* [What to produce] Reproduce the full listing below unchanged, apart from the pictures.

* [Entries shown]
— BEGIN —

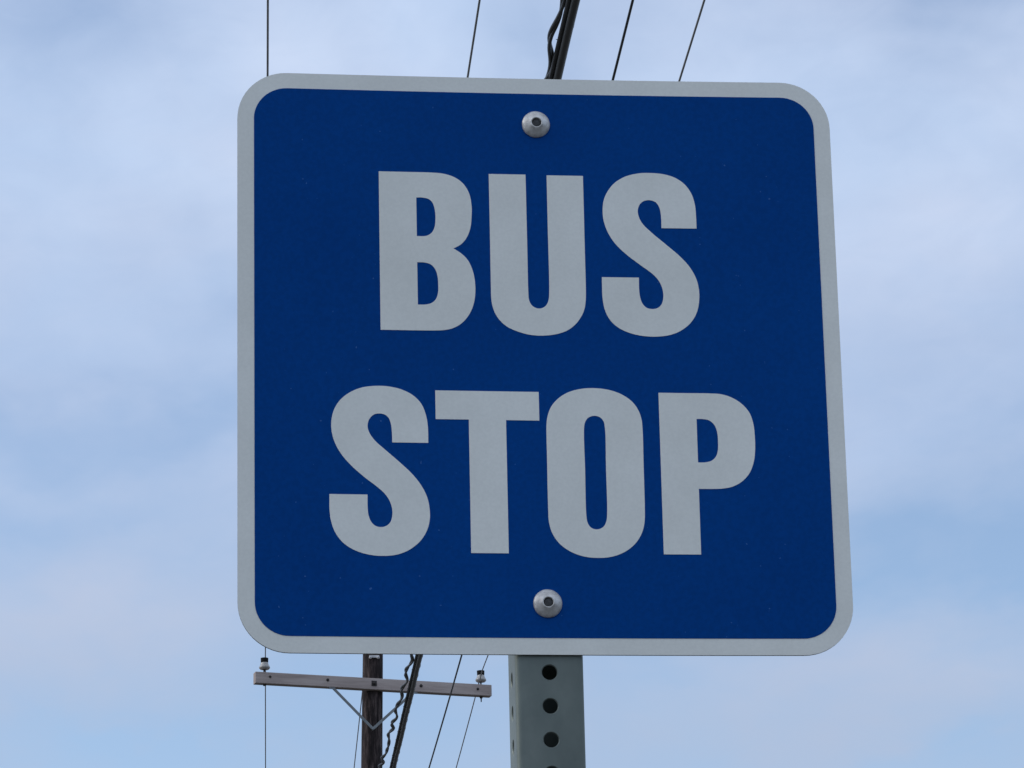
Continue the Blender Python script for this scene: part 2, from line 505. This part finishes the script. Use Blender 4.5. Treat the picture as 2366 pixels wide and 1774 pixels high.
def insulator(base, tall, split):
    """pin type insulator standing on a point; split shows a forked pin"""
    T = Matrix.Translation(base)
    bm = bmesh.new()
    h = tall
    lathe(bm, [(.0, h - .118), (.020, h - .118), (.024, h - .134), (.046, h - .131), (.0575, h - .119), (.0585, h - .108), (.053, h - .098), (.047, h - .086),
               (.042, h - .074), (.040, h - .062), (.036, h - .058), (0, h - .057)], T, 28)
    bell = padd('insulator', bm, M_PORC, smooth=True, angle=60)
    bm = bmesh.new()
    lathe(bm, [(.0355, h - .0572), (.0395, h - .053), (.0405, h - .022), (.0395, h - .010), (.030, h - .008), (.022, h - .006), (0, h - .004)], T, 24)
    tube(bm, [base + Vector((-.040, 0, h - .016)), base + Vector((.040, 0, h - .016))], .010, 8)
    padd('cap', bm, M_CAP, bell, smooth=True, angle=40)
    bm = bmesh.new()
    if split:
        lathe(bm, [(0, h - .120), (.0085, h - .120), (.0085, .004), (.018, .003), (.018, -.002), (.008, -.002), (.008, -AH - .001), (.016, -AH - .002),
                   (.016, -AH - .018), (.007, -AH - .024), (.006, -AH - .060), (0, -AH - .062)], T, 12)
        b2 = bmesh.new()
        tube(b2, [base + Vector((-.018, 0, h - .125)), base + Vector((-.030, 0, 0)), base + Vector((-.036, 0, -.004))], .005, 8)
        padd('tie_rod', b2, M_BOLT, bell, smooth=True, angle=40)
    else:
        lathe(bm, [(0, h - .120), (.013, h - .120), (.013, .020), (.013, .012), (.024, .006), (.024, -.002), (.008, -.002), (.008, -AH - .001),
                   (.016, -AH - .002), (.016, -AH - .016), (.006, -AH - .018), (0, -AH - .020)], T, 12)
    padd('pin', bm, M_BOLT, bell, smooth=True, angle=40)


insL = arm_pt(.110, AD * .5, AH / 2)
insR = arm_pt(2.490, AD * .5, AH / 2)
insulator(insL, .170, False)
insulator(insR, .168, True)

# galvanised bracket just above the crossarm and the insulator on the pole's top
bm = bmesh.new()
pc = axis(12.306) + Vector((0, -.108, 0))
box(bm, Matrix.Translation(pc + Vector((.008, -.004, .012))), .105, .012, .026, .002)
for dx in (-.034, .048):
    lathe(bm, [(.016, 0), (.016, .014), (.009, .018), (.009, .034), (0, .035)], Matrix.Translation(pc + Vector((dx, -.008, -.001))) @ Matrix.Rotation(R(90), 4, 'X'), 8)
padd('bracket', bm, M_PLATE)
top = axis(TOPZ)
insulator(top + Vector((.0, 0, .02)), .20, False)

# ------------------------------------------------------------------ overhead lines
WIRES = 'overhead lines strung along the street'


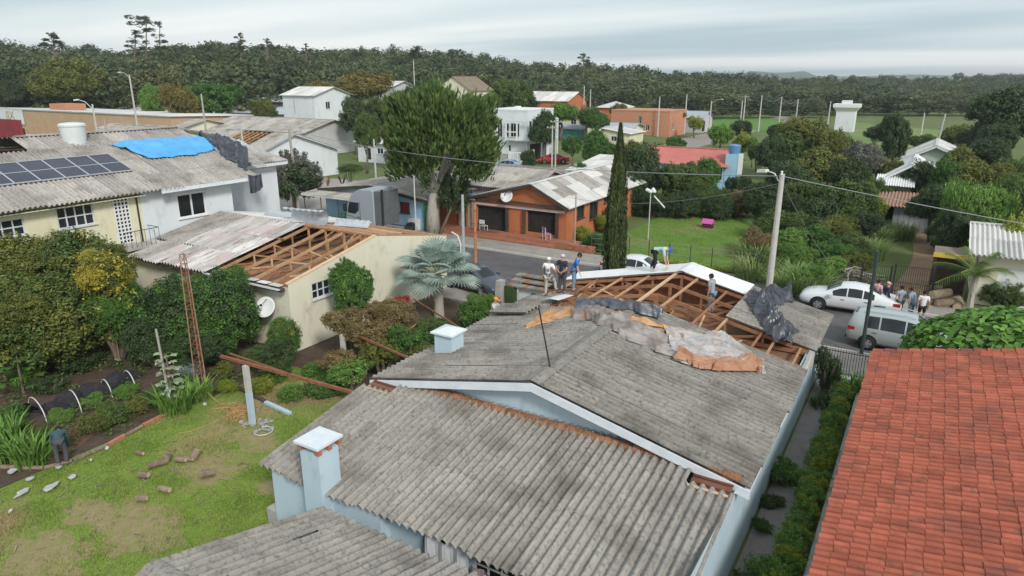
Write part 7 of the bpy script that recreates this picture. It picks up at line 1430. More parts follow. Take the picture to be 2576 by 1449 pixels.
FP = [('distant pole by the orange gabled building', 1470, 216, 255, 170), ('distant pole just right of the first one', 1486, 225, 258, 172), ('distant pole above the roofs of the side street', 1660, 243, 285, 150), ('distant pole left of the brick building end', 1728, 238, 290, 160), ('street lamp pole at the end of the side street', 1790, 254, 332, 162), ('first of the pair of poles before the forest', 1868, 252, 302, 178), ('taller of the pair of poles before the forest', 1876, 240, 300, 180), ('pole right of the pair before the forest', 1917, 240, 318, 172), ('pole second right of the pair before the forest', 1967, 243, 305, 178), ('pole third right of the pair before the forest', 2008, 250, 300, 182), ('short pole left of the white tower', 2090, 255, 300, 176), ('pole in the tan field at the right', 2326, 284, 330, 150), ('leaning pole in the field right of the columnar tree', 2368, 286, 356, 118), ('lamp pole in front of the olive tree at the left', 325, 188, 275, 128), ('short pole left of the warehouse roofs', 232, 262, 340, 78), ('pole in front of the damaged white gabled house', 606, 318, 372, 62), ('pole by the purple banner', 262, 300, 352, 66), ('pale dead trunk like pole among the brush', 506, 236, 312, 108), ('twin pole by the cream two-storey house', 1390, 315, 395, 94), ('pole right beside the twin pole', 1399, 300, 398, 95), ('pole in the yard of the small white house', 940, 350, 450, 70), ('distant pole above the autumn tree', 1040, 150, 200, 190)]
tops = {}
for lb, u, vt, vb, d in FP:
    p = PD(u, vt, d); tops[lb] = Vector(p); ln = (0.8, 0, 0) if 'leaning' in lb else None
    lampv = (2.0, .4, .9) if 'street lamp' in lb else ((-1.6, -.4, .9) if 'lamp pole in front' in lb or 'short pole left of the ware' in lb else None)
    zb_ = min(terr(p[0], p[1]), p[2] - 4); pole(lb, p[0], p[1], p[2] - zb_, .17 if d > 100 else .11, .11 if d > 100 else .08, 'concrete_post' if 'trunk' not in lb and 'banner' not in lb else 'bark_pale', cross='taller' in lb or 'twin' in lb, z0=zb_, lamp=lampv, lean=(.5, 0) if 'leaning' in lb else (0, 0))
ks = [k for k in tops if 'before the forest' in k]
for i, (a, b) in enumerate(zip(ks[1:-1], ks[2:])): wire(('overhead cable between the taller pole and the next one before the forest', 'overhead cable between the middle poles before the forest', 'overhead cable at the right end of the poles before the forest')[i], tops[a], tops[b], 1.2, .03)
# front fence of the blue house and gate of the dirt drive
fn = thing('front_fence', 'dark barred front fence on a low blue wall beside the torn house', 'fence', (6.8, 13.3, 0)); MB().box(5.7, 7.75, 13.2, 13.4, 0, .42).build('low_wall', 'wall_blue', fn); MB().box(5.65, 7.8, 13.17, 13.43, .42, .48).build('coping', 'fascia_white', fn)
for k in range(19): MB().tube((5.85 + k * .1, 13.3, .48), (5.85 + k * .1, 13.3, 1.62), .011, n=5).build('bar', 'metal_dark', fn)
for z in (.6, 1.5): MB().box(5.8, 7.7, 13.285, 13.315, z, z + .03).build('rail', 'metal_dark', fn)
def barred(label, x0, x1, y, h, n, m='metal_dark', z0=.0, posts=True):
    t = thing('gate', label, 'gate', ((x0 + x1) / 2, y, z0))
    for x in (x0, x1): MB().box(x - .045, x + .045, y - .045, y + .045, z0, z0 + h + .1).build('gate_post', m, t)
    for k in range(n): x = x0 + (x1 - x0) * (k + .5) / n; MB().tube((x, y, z0 + .1), (x, y, z0 + h), .012, n=4).build('bar', m, t)
    for z in (.12, h * .5, h - .03): MB().box(x0, x1, y - .015, y + .015, z0 + z, z0 + z + .03).build('rail', m, t)
barred('tall dark barred gate closing the dirt drive', 7.55, 9.5, 27.65, 1.95, 18)
barred('dark barred fence panel left of the drive gate', 5.9, 7.4, 27.7, 1.8, 14)
ff = thing('wire_fence', 'thin wire fence with dark posts along the front of the lawn', 'fence', (-5, 27.9, 0))
for k in range(9): x = -11.3 + k * 1.42; MB().tube((x, 27.9, 0), (x, 27.9, 1.55), .03, n=6).build('post', 'wood_dark', ff)
for z in (.4, .8, 1.2, 1.5): MB().tube((-11.3, 27.9, z), (.1, 27.9, z), .008, n=4).build('wire', 'cable', ff)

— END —

* [Output below]
Continue the Blender Python script for this scene: part 2, from line 505. This part finishes the script. Use Blender 4.5. Treat the picture as 2366 pixels wide and 1774 pixels high.
def insulator(base, tall, split):
    """pin type insulator standing on a point; split shows a forked pin"""
    T = Matrix.Translation(base)
    bm = bmesh.new()
    h = tall
    lathe(bm, [(.0, h - .118), (.020, h - .118), (.024, h - .134), (.046, h - .131), (.0575, h - .119), (.0585, h - .108), (.053, h - .098), (.047, h - .086),
               (.042, h - .074), (.040, h - .062), (.036, h - .058), (0, h - .057)], T, 28)
    bell = padd('insulator', bm, M_PORC, smooth=True, angle=60)
    bm = bmesh.new()
    lathe(bm, [(.0355, h - .0572), (.0395, h - .053), (.0405, h - .022), (.0395, h - .010), (.030, h - .008), (.022, h - .006), (0, h - .004)], T, 24)
    tube(bm, [base + Vector((-.040, 0, h - .016)), base + Vector((.040, 0, h - .016))], .010, 8)
    padd('cap', bm, M_CAP, bell, smooth=True, angle=40)
    bm = bmesh.new()
    if split:
        lathe(bm, [(0, h - .120), (.0085, h - .120), (.0085, .004), (.018, .003), (.018, -.002), (.008, -.002), (.008, -AH - .001), (.016, -AH - .002),
                   (.016, -AH - .018), (.007, -AH - .024), (.006, -AH - .060), (0, -AH - .062)], T, 12)
        b2 = bmesh.new()
        tube(b2, [base + Vector((-.018, 0, h - .125)), base + Vector((-.030, 0, 0)), base + Vector((-.036, 0, -.004))], .005, 8)
        padd('tie_rod', b2, M_BOLT, bell, smooth=True, angle=40)
    else:
        lathe(bm, [(0, h - .120), (.013, h - .120), (.013, .020), (.013, .012), (.024, .006), (.024, -.002), (.008, -.002), (.008, -AH - .001),
                   (.016, -AH - .002), (.016, -AH - .016), (.006, -AH - .018), (0, -AH - .020)], T, 12)
    padd('pin', bm, M_BOLT, bell, smooth=True, angle=40)


insL = arm_pt(.110, AD * .5, AH / 2)
insR = arm_pt(2.490, AD * .5, AH / 2)
insulator(insL, .170, False)
insulator(insR, .168, True)

# galvanised bracket just above the crossarm and the insulator on the pole's top
bm = bmesh.new()
pc = axis(12.306) + Vector((0, -.108, 0))
box(bm, Matrix.Translation(pc + Vector((.008, -.004, .012))), .105, .012, .026, .002)
for dx in (-.034, .048):
    lathe(bm, [(.016, 0), (.016, .014), (.009, .018), (.009, .034), (0, .035)], Matrix.Translation(pc + Vector((dx, -.008, -.001))) @ Matrix.Rotation(R(90), 4, 'X'), 8)
padd('bracket', bm, M_PLATE)
top = axis(TOPZ)
insulator(top + Vector((.0, 0, .02)), .20, False)

# ------------------------------------------------------------------ overhead lines
WIRES = 'overhead lines strung along the street'


Write part 7 of the bpy script that recreates this picture. It picks up at line 1430. More parts follow. Take the picture to be 2576 by 1449 pixels.
FP = [('distant pole by the orange gabled building', 1470, 216, 255, 170), ('distant pole just right of the first one', 1486, 225, 258, 172), ('distant pole above the roofs of the side street', 1660, 243, 285, 150), ('distant pole left of the brick building end', 1728, 238, 290, 160), ('street lamp pole at the end of the side street', 1790, 254, 332, 162), ('first of the pair of poles before the forest', 1868, 252, 302, 178), ('taller of the pair of poles before the forest', 1876, 240, 300, 180), ('pole right of the pair before the forest', 1917, 240, 318, 172), ('pole second right of the pair before the forest', 1967, 243, 305, 178), ('pole third right of the pair before the forest', 2008, 250, 300, 182), ('short pole left of the white tower', 2090, 255, 300, 176), ('pole in the tan field at the right', 2326, 284, 330, 150), ('leaning pole in the field right of the columnar tree', 2368, 286, 356, 118), ('lamp pole in front of the olive tree at the left', 325, 188, 275, 128), ('short pole left of the warehouse roofs', 232, 262, 340, 78), ('pole in front of the damaged white gabled house', 606, 318, 372, 62), ('pole by the purple banner', 262, 300, 352, 66), ('pale dead trunk like pole among the brush', 506, 236, 312, 108), ('twin pole by the cream two-storey house', 1390, 315, 395, 94), ('pole right beside the twin pole', 1399, 300, 398, 95), ('pole in the yard of the small white house', 940, 350, 450, 70), ('distant pole above the autumn tree', 1040, 150, 200, 190)]
tops = {}
for lb, u, vt, vb, d in FP:
    p = PD(u, vt, d); tops[lb] = Vector(p); ln = (0.8, 0, 0) if 'leaning' in lb else None
    lampv = (2.0, .4, .9) if 'street lamp' in lb else ((-1.6, -.4, .9) if 'lamp pole in front' in lb or 'short pole left of the ware' in lb else None)
    zb_ = min(terr(p[0], p[1]), p[2] - 4); pole(lb, p[0], p[1], p[2] - zb_, .17 if d > 100 else .11, .11 if d > 100 else .08, 'concrete_post' if 'trunk' not in lb and 'banner' not in lb else 'bark_pale', cross='taller' in lb or 'twin' in lb, z0=zb_, lamp=lampv, lean=(.5, 0) if 'leaning' in lb else (0, 0))
ks = [k for k in tops if 'before the forest' in k]
for i, (a, b) in enumerate(zip(ks[1:-1], ks[2:])): wire(('overhead cable between the taller pole and the next one before the forest', 'overhead cable between the middle poles before the forest', 'overhead cable at the right end of the poles before the forest')[i], tops[a], tops[b], 1.2, .03)
# front fence of the blue house and gate of the dirt drive
fn = thing('front_fence', 'dark barred front fence on a low blue wall beside the torn house', 'fence', (6.8, 13.3, 0)); MB().box(5.7, 7.75, 13.2, 13.4, 0, .42).build('low_wall', 'wall_blue', fn); MB().box(5.65, 7.8, 13.17, 13.43, .42, .48).build('coping', 'fascia_white', fn)
for k in range(19): MB().tube((5.85 + k * .1, 13.3, .48), (5.85 + k * .1, 13.3, 1.62), .011, n=5).build('bar', 'metal_dark', fn)
for z in (.6, 1.5): MB().box(5.8, 7.7, 13.285, 13.315, z, z + .03).build('rail', 'metal_dark', fn)
def barred(label, x0, x1, y, h, n, m='metal_dark', z0=.0, posts=True):
    t = thing('gate', label, 'gate', ((x0 + x1) / 2, y, z0))
    for x in (x0, x1): MB().box(x - .045, x + .045, y - .045, y + .045, z0, z0 + h + .1).build('gate_post', m, t)
    for k in range(n): x = x0 + (x1 - x0) * (k + .5) / n; MB().tube((x, y, z0 + .1), (x, y, z0 + h), .012, n=4).build('bar', m, t)
    for z in (.12, h * .5, h - .03): MB().box(x0, x1, y - .015, y + .015, z0 + z, z0 + z + .03).build('rail', m, t)
barred('tall dark barred gate closing the dirt drive', 7.55, 9.5, 27.65, 1.95, 18)
barred('dark barred fence panel left of the drive gate', 5.9, 7.4, 27.7, 1.8, 14)
ff = thing('wire_fence', 'thin wire fence with dark posts along the front of the lawn', 'fence', (-5, 27.9, 0))
for k in range(9): x = -11.3 + k * 1.42; MB().tube((x, 27.9, 0), (x, 27.9, 1.55), .03, n=6).build('post', 'wood_dark', ff)
for z in (.4, .8, 1.2, 1.5): MB().tube((-11.3, 27.9, z), (.1, 27.9, z), .008, n=4).build('wire', 'cable', ff)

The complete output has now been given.